━━━━━ Supplied information ━━━━━

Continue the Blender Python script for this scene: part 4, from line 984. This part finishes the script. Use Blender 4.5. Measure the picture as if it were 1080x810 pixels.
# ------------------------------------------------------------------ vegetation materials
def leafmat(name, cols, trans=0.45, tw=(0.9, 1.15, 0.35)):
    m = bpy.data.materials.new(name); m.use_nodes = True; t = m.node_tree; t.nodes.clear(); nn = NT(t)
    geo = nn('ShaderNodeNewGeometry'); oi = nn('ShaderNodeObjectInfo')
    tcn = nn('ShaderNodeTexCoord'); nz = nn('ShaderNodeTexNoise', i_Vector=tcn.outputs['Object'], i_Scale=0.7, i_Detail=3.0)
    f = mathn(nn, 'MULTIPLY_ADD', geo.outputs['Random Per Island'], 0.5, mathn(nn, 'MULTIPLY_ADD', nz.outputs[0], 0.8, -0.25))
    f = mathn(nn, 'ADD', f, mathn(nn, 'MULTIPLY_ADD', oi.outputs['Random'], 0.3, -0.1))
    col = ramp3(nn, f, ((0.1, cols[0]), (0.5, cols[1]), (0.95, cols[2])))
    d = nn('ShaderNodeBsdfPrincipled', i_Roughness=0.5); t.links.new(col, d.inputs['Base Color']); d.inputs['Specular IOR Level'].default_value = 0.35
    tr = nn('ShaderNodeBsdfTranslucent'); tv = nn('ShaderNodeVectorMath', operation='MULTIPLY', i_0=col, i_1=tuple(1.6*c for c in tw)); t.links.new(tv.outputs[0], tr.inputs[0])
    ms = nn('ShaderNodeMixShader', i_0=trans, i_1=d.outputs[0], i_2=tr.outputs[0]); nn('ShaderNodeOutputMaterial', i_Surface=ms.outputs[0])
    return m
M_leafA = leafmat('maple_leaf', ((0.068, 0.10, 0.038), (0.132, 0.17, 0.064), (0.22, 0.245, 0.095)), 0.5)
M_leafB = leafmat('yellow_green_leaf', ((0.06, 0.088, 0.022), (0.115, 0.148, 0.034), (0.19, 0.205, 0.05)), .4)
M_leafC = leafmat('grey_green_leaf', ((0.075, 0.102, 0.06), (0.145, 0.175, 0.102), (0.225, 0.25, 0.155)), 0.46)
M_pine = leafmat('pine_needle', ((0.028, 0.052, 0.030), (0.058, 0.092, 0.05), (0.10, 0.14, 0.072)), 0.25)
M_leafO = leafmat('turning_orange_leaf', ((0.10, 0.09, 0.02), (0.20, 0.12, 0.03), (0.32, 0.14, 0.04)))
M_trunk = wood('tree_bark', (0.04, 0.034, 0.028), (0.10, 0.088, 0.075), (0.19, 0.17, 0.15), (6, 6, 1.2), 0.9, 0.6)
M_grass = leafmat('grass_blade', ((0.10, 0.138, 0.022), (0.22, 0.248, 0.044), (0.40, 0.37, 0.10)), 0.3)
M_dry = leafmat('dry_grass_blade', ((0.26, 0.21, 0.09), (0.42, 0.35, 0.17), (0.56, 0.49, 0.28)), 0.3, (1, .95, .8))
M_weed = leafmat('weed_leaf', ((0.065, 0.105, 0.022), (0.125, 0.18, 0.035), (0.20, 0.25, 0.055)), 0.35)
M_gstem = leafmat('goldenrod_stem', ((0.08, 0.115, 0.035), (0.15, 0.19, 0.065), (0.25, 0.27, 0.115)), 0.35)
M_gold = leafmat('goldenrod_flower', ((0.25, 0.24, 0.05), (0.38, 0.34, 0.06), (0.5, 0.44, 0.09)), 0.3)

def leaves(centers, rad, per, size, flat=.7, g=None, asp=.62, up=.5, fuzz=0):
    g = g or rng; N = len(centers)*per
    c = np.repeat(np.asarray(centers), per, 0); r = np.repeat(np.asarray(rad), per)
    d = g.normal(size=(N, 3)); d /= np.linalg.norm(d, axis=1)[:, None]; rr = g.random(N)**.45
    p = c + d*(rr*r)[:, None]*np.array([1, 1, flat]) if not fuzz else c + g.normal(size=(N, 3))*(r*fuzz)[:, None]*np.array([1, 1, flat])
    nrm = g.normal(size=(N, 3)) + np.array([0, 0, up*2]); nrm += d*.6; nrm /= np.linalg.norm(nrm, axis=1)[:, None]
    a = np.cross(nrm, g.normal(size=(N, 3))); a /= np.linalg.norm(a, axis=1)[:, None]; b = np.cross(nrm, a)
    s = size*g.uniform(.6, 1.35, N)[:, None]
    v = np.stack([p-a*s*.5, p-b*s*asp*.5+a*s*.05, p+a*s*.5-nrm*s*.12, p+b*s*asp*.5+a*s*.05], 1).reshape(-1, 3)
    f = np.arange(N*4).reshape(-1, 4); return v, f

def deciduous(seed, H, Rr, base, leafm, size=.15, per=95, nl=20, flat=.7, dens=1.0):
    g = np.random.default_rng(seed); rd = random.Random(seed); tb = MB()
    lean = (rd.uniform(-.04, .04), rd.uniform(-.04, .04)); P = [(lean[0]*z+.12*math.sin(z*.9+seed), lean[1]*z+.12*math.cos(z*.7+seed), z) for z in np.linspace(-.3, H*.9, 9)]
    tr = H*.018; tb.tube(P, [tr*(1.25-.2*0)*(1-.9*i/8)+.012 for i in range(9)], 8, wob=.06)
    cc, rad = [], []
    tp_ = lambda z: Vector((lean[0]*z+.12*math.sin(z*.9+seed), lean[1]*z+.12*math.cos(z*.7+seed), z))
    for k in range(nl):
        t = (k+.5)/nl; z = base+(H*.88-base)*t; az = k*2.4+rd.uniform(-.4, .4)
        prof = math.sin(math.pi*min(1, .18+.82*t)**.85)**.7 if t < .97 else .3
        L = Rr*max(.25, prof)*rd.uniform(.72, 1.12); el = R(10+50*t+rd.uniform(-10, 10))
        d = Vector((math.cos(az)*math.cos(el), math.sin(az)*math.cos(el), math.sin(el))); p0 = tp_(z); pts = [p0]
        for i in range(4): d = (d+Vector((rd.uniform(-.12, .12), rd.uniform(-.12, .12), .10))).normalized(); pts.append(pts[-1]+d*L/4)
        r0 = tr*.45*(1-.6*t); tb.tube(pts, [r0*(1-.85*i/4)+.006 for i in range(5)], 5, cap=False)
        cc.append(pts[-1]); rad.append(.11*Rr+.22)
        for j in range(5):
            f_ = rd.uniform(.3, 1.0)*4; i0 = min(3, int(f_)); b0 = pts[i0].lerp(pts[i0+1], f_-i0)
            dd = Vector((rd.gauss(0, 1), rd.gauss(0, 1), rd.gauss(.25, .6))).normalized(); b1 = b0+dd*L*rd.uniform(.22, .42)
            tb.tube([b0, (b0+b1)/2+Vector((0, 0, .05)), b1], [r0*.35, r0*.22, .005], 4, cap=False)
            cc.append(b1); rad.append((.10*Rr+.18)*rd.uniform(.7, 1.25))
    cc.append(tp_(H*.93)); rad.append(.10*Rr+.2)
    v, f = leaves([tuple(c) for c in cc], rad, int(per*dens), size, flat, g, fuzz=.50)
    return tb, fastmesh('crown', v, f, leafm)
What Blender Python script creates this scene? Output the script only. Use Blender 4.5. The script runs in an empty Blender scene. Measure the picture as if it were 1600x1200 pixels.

━━━━━

What you are asked to do:
State the number of lines in the preceding entries that include the word "pixels". Provide nothing else.

Finished answer:
2